Una mano amiga en los peores conflictos

Ana Lorenzo Fernández
ANA LORENZO RIBEIRA / LA VOZ

BARBANZA

CEDIDA

El boirense trabaja para la ONU ayudando en los campamentos de refugiados sirios y desplazados de Irak

01 oct 2017 . Actualizado a las 05:00 h.

Siempre tuvo vocación de ayudar a los demás, y daba igual a qué esquina de la tierra tuviera que viajar para hacerlo. Chiapas, Sudán, Palestina o Colombia son solo algunos de los puntos de conflicto a los que no dudó en desplazarse para auxiliar a todas esas familias que se habían visto salpicadas por las insensateces y crueldades de guerras de las que ellas no eran culpables, un trabajo que sigue haciendo ahora en Irak, donde es el coordinador principal de campo de Acnur, la oficina del Alto Comisionado de las Naciones Unidas para los Refugiados.

Pero antes de llegar hasta aquí, hay que buscar los motivos que llevaron a Óscar Sánchez Piñeiro (Boiro, 1974) a centrar todos sus esfuerzos en arrimar el hombro ante las peores guerras. Con tan solo 12 años, este boirense cogió las maletas y junto a su familia hizo su primer gran viaje emigrando a Estados Unidos. El recibimiento del otro lado del Atlántico tuvo cosas buenas y malas, porque aunque había el trabajo que en España escaseaba, no tenían los papeles para poder normalizar su situación. «Allí era un indocumentado, igual que mis padres, y estábamos como las personas que ahora mismo llegan a España y tienen muchísimos problemas para poder trabajar y estudiar. Esta situación me guio a cambiar las injusticias».

Primeros destinos

Tras licenciarse en Historia y Ciencias Políticas en la Universidad de Rutgers, Óscar inició su contacto con las oenegés y viajó a Chiapas coincidiendo con los levantamientos zapatistas, un primer destino al que luego seguirían otros.
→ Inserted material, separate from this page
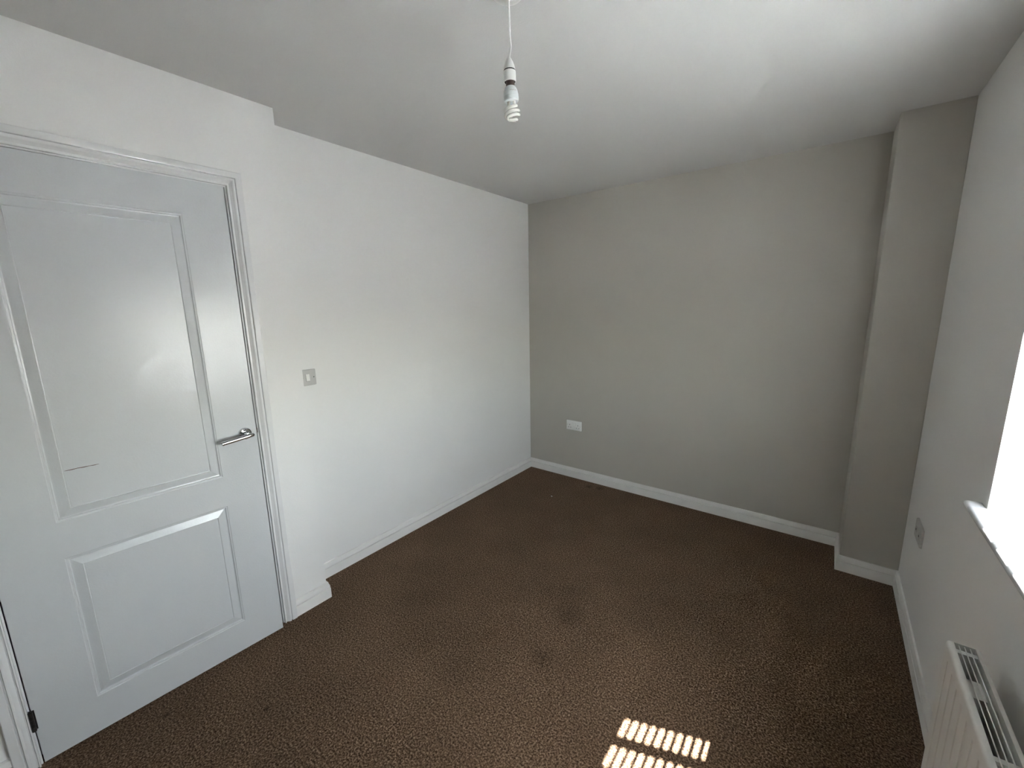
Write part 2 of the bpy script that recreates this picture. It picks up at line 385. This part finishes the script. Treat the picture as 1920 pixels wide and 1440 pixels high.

Dice que pasó momentos difíciles con el conflicto abierto de la segunda intifada, con las guerrillas de las FARC o con la inestabilidad que había en Sudán tras los acuerdos de paz. «Hay sitios que son complicados, pero nosotros tenemos que mantener la calma y tenemos protocolos para cuidarnos y no estar en una situación peligrosa. Además, hay que pensar que la gente a la que ayudamos es la que sufre en estos conflictos. Es un trabajo que tiene sus riesgos, pero lo veo siempre desde la perspectiva de la situación de los refugiados».

Entre todas las personas a las que ayuda, siempre hay algunas que le remueven más el interior, sobre todo siendo padre. «Los niños te tocan más el corazón, porque ellos son víctimas del conflicto. Las personas mayores también son un grupo muy vulnerable, y en algunas comunidades, también el colectivo LGBT», explica Óscar Sánchez, que confiesa que cuando más lloró fue en Colombia, «cuando los niños de 14 años tenían que escapar de las guerrillas porque iban a ser reclutados para matar».

Sus hijos fueron testigos junto con él de muchos de estos episodios, porque durante años lo siguieron por medio mundo en los distintos conflictos a los que acudió. Aunque ellos nunca estaban en el terreno, sino lejos de los campos, sí conocieron de cerca las injusticias de las guerras. «Hablando con mi hija mayor, a veces llegaba a cuestionar todos mis movimientos, porque los ha vivido, y ha estado en Palestina, Ecuador... Por una parte tiene cosas buenas, porque ves el mundo más pequeño y tienes amigos en todos los países, pero por otro lado no tienes muchas raíces».

Coordinador de servicios

Desde el pasado noviembre, Óscar tiene su base de operaciones en Dohuk (Irak). «La verdad, es un trabajo complicado porque llevamos 27 campos de desplazados y refugiados, con más de medio millón de personas en ellos y los que están fuera. Yo soy el coordinador de terreno, me encargo de supervisar la gerencia de los campos de refugiados y desplazados, y de que tengan todos los servicios básicos y la respuesta humanitaria debida». La situación es un poco complicada tras el referendo que se celebró en Kurdistán, «y ahora tenemos que ver qué pasa, dependemos de la estabilidad del gobierno para trabajar y hay una disputa política que se debe resolver. Además, estamos a 70 kilómetros de Mosul y a una hora y media de Siria, donde todavía existen remanentes del estado islámico. No estamos en el mejor de los barrios», bromea.

Sabe que su profesión tiene cosas malas, como estar lejos de su familia, pero tiene otras extraordinarias: «Es un trabajo cercano con la gente y ves cómo la ayuda humanitaria llega a las personas que la necesitan. Los refugiados me dan mucho más de lo que yo puedo darles. Lo nuestro es un pequeño apoyo para garantizar la protección de los derechos básicos que suelen ser violentados durante los conflictos».